O recente episódio envolvendo o aumento do IOF e a reação do Congresso Nacional trouxe à tona um tema central para a democracia brasileira: o equilíbrio entre os poderes e a legitimidade das decisões institucionais. A decisão do ministro Alexandre de Moraes, do Supremo Tribunal Federal, de suspender tanto o decreto presidencial quanto o decreto legislativo, e de convocar uma audiência de conciliação entre Executivo e Legislativo, merece reflexão, principalmente por quem representa o Parlamento na base: os vereadores.

O ministro avaliou que ambos os atos, do Executivo e do Congresso, aparentam se distanciar, em um primeiro momento, dos pressupostos constitucionais. Ele ponderou que há dúvidas fundadas sobre a finalidade do decreto presidencial, especialmente ao observar que a medida, apresentada como extrafiscal, foi publicamente defendida por representantes do governo como necessária para alcançar metas arrecadatórias. Por outro lado, o ministro também destacou que o Congresso teria utilizado um instrumento de controle (o decreto legislativo) cuja aplicação é excepcional e restrita a atos que extrapolem o poder regulamentar do Executivo, o que não seria o caso do decreto em questão, por ser autônomo.

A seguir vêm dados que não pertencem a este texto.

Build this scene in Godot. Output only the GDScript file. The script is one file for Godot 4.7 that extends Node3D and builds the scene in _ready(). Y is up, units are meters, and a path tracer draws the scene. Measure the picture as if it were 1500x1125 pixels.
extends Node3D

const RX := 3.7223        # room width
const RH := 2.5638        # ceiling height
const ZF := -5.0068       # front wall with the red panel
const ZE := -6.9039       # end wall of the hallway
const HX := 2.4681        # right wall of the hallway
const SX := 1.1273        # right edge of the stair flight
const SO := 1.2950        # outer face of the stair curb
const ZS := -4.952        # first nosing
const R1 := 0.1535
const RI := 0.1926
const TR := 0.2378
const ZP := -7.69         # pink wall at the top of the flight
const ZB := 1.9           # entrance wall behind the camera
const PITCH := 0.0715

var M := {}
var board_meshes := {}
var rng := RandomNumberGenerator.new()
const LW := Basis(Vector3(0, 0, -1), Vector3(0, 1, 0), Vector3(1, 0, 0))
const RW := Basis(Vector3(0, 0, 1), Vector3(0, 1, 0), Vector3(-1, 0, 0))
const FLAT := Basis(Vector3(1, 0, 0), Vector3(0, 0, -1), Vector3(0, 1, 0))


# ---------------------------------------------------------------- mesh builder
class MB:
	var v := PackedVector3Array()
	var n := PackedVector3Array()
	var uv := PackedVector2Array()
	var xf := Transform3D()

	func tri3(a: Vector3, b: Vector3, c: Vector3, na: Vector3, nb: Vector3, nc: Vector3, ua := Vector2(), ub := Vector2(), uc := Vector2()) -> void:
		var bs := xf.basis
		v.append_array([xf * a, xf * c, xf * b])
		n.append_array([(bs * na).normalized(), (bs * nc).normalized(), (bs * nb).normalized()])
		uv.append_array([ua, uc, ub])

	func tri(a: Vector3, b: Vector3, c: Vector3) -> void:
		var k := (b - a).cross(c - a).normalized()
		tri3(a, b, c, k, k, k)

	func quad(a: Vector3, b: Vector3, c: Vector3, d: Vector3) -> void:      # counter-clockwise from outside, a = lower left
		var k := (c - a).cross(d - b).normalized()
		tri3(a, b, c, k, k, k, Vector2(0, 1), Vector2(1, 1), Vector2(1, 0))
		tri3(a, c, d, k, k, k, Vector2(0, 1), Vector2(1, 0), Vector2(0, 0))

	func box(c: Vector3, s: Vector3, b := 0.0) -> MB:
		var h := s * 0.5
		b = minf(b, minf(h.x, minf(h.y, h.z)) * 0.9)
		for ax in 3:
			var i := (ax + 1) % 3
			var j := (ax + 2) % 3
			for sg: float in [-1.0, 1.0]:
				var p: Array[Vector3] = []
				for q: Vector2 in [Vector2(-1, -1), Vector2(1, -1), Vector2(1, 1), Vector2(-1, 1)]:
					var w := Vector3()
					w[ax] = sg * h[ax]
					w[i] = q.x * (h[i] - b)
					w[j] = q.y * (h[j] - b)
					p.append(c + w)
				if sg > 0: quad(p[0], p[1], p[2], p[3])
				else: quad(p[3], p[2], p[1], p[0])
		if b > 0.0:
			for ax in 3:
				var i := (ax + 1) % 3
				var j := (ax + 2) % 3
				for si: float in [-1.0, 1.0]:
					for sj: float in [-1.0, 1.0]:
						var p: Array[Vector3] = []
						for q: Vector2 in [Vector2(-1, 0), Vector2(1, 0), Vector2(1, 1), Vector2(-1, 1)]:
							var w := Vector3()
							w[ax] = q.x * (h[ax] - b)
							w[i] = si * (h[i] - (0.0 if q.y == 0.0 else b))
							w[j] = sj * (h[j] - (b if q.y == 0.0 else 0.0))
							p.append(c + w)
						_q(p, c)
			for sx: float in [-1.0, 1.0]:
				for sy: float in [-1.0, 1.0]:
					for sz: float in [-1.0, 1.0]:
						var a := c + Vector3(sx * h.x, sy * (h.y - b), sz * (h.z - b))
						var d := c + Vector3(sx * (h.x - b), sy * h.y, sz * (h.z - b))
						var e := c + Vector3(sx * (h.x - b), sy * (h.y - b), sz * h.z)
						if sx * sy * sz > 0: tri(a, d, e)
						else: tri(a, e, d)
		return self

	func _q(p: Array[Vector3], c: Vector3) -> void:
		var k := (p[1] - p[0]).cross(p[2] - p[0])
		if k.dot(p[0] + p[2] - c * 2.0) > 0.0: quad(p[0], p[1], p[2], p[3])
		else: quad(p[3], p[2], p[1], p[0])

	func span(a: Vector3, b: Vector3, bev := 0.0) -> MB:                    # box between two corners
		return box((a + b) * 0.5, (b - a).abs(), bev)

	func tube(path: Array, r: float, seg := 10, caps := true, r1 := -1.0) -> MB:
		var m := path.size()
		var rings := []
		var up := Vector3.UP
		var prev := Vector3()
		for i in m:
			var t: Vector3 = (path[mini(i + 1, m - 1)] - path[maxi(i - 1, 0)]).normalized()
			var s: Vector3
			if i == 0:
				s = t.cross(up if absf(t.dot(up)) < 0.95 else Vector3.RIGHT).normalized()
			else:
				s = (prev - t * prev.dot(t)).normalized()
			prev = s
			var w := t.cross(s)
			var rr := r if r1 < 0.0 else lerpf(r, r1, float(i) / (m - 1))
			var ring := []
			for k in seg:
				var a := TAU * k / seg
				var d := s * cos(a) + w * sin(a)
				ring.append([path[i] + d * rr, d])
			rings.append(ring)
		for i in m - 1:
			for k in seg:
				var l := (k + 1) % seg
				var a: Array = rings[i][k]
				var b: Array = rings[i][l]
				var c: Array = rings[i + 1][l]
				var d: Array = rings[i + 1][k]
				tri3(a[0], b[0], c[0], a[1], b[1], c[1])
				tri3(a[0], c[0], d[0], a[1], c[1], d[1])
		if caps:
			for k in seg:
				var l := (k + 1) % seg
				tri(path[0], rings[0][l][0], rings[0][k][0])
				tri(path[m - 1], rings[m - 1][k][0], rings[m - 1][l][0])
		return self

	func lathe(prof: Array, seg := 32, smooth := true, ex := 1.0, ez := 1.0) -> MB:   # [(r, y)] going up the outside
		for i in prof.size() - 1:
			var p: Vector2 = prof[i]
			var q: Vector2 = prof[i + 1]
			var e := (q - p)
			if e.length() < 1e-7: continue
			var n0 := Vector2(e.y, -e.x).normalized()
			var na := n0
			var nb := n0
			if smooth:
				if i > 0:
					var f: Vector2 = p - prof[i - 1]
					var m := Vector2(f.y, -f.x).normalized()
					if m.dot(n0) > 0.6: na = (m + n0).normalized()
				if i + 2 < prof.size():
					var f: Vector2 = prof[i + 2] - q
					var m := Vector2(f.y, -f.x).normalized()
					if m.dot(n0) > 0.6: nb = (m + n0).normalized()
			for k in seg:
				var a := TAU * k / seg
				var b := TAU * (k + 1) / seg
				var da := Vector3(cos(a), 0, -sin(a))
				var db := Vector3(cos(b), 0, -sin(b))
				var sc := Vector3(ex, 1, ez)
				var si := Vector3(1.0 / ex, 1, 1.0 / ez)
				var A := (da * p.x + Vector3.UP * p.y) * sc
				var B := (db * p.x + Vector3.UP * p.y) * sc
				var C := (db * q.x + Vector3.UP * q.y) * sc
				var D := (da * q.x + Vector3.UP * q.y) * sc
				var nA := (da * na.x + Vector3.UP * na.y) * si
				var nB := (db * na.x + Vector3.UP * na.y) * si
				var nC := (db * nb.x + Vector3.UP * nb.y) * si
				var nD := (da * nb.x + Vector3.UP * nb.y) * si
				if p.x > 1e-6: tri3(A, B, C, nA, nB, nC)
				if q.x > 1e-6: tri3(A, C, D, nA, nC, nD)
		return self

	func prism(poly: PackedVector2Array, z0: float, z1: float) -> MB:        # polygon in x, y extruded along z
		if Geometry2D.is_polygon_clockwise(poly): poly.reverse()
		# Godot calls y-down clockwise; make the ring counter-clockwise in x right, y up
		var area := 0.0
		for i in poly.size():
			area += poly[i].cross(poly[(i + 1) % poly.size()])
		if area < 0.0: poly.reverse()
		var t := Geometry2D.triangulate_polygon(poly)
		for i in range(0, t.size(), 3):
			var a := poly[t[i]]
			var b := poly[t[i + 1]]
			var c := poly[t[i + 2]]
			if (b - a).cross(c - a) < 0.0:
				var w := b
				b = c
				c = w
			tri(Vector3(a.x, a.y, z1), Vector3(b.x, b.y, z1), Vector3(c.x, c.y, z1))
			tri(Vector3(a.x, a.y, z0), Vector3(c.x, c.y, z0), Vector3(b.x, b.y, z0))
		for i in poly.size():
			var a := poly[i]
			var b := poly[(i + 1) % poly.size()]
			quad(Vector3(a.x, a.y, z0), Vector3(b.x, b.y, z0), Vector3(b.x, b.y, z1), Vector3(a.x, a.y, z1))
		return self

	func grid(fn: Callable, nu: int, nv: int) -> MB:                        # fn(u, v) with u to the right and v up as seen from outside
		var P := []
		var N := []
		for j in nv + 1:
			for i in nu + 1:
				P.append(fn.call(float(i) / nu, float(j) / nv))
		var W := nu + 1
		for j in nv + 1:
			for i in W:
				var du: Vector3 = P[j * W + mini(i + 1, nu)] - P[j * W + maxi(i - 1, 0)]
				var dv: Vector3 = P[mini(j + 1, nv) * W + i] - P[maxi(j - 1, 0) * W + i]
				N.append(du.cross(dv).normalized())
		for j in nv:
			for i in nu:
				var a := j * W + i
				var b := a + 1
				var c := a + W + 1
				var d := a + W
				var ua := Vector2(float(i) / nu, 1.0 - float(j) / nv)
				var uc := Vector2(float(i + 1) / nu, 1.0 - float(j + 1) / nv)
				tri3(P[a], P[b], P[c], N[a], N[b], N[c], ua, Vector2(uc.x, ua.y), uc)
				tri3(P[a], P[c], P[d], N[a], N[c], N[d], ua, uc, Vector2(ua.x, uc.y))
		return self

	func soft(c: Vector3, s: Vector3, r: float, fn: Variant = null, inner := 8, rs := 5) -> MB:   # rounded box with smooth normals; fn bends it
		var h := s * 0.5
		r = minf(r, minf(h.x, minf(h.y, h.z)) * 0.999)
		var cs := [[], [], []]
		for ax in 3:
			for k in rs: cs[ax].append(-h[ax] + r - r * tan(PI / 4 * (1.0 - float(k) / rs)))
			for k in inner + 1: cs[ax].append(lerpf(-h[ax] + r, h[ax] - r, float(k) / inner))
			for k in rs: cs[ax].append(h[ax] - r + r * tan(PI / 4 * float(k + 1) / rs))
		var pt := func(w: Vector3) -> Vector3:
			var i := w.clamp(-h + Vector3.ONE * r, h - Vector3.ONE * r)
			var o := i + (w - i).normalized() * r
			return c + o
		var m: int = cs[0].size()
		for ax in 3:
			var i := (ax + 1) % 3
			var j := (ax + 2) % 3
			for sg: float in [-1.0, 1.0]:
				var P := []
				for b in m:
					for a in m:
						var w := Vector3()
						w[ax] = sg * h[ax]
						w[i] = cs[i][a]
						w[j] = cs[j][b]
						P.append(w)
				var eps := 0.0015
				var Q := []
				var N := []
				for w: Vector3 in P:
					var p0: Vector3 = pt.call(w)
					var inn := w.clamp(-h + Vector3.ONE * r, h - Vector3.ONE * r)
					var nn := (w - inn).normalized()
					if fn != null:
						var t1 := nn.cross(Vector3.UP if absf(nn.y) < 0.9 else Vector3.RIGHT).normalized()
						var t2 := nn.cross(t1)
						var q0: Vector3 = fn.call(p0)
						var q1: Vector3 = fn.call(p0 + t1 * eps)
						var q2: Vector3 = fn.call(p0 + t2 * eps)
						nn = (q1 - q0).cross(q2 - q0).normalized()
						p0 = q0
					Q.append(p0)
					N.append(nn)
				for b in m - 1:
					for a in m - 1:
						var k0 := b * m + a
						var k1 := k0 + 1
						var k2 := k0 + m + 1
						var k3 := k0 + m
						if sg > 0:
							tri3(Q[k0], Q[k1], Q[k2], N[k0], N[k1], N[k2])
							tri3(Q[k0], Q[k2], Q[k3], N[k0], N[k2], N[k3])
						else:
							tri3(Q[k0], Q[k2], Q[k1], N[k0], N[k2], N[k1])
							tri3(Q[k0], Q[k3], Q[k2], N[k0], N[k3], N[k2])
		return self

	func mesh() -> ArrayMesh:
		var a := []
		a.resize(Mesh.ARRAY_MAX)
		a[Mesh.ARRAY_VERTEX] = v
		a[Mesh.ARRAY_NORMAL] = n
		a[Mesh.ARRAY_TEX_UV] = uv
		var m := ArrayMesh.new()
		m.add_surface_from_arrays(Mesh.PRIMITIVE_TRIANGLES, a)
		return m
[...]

O ponto de equilíbrio proposto pelo ministro, a realização de uma audiência de conciliação entre os Poderes, deve ser valorizado. Trata-se de um gesto de maturidade institucional. No entanto, é preciso lembrar que o papel do Parlamento, em qualquer esfera, é justamente fiscalizar, reagir e deliberar sobre medidas que impactam a sociedade. Quando o Legislativo se manifesta diante de um decreto que, na prática, impõe carga tributária adicional à população, ele está exercendo sua função constitucional de controle e representação.

Como presidente da UVB e vereador, reafirmo a importância de fortalecer o papel dos parlamentos municipais. O que acontece em Brasília não deve ser visto com distância pelos vereadores, mas como referência. Nossas Câmaras também enfrentam decretos locais que impactam tributos, orçamentos e serviços públicos, e nem sempre contam com mecanismos regimentais claros para analisar ou sustar esses atos. A lição que fica é que precisamos construir um Legislativo mais técnico, mais preparado e mais respeitado.

O episódio do IOF deixa evidente que as formas de controle dos atos do Executivo precisam ser respeitadas, mas também precisam ser garantidas. A Constituição prevê freios e contrapesos não como obstáculos, mas como salvaguardas da democracia. A atuação do Congresso foi legítima, mesmo que sujeita à análise jurídica posterior. Mais do que apontar erros formais, é preciso reconhecer o mérito político: o Parlamento se posicionou.

Nos municípios, esse exemplo deve ser seguido com responsabilidade. É hora de estabelecer rotinas de análise de atos do Executivo e reforçar a qualificação jurídica e institucional dos vereadores. A UVB seguirá cumprindo esse papel, oferecendo suporte, formação e posicionamento sempre que os poderes precisarem encontrar o caminho do diálogo, mas sem perder de vista a autonomia e a legitimidade do Legislativo.

Que o episódio do IOF, ainda em curso, seja visto pelas nossas Câmaras não apenas como uma disputa técnica, mas como uma demonstração clara de que legislar é, sim, participar ativamente das decisões que afetam a vida dos cidadãos.